Which brings me back to all the hate that was unleashed on cyclists after the accident outside of Washington, D.C.

It intrigues me that there are so many people who are anti-cyclist. Do they feel this strongly about cars? Cars are bigger, heavier, and move faster. There are more cars than bike on the roads, and they kill more pedestrians. According to the National Highway Transportation Safety Administration [PDF], 4,280 pedestrians were killed in crashes with motor vehicles in 2010. Another 70,000 were injured. Statistics about pedestrians killed or injured in crashes with bikes are hard to find.

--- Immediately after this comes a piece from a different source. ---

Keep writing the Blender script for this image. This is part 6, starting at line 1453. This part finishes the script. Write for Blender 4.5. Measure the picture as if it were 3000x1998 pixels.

What so many people fail to understand is that most cyclists are hyper alert and super cautious. A collision on a bike, whether with a car or a pedestrian, puts the cyclist at risk.

And yet, when we see a tragedy like this, instead of viewing people on bikes as individuals, the haters have clumped a very complex subculture of many groups and subgroups into one simple identity — those evil “spandex wearing Armstrong wannabes.” They seem to love to take their show-and-tell experience of being buzzed by a cyclist as the general behavior of all cyclists.

In the end, it is a matter of common sense and common courtesy.

Is this accident a wake-up call for bicyclists to be more careful and more considerate? Yes, but this notion of being more considerate of others should apply across the board. It’s certainly something I would love to see from the car drivers as they approach pedestrians and cyclists on the road.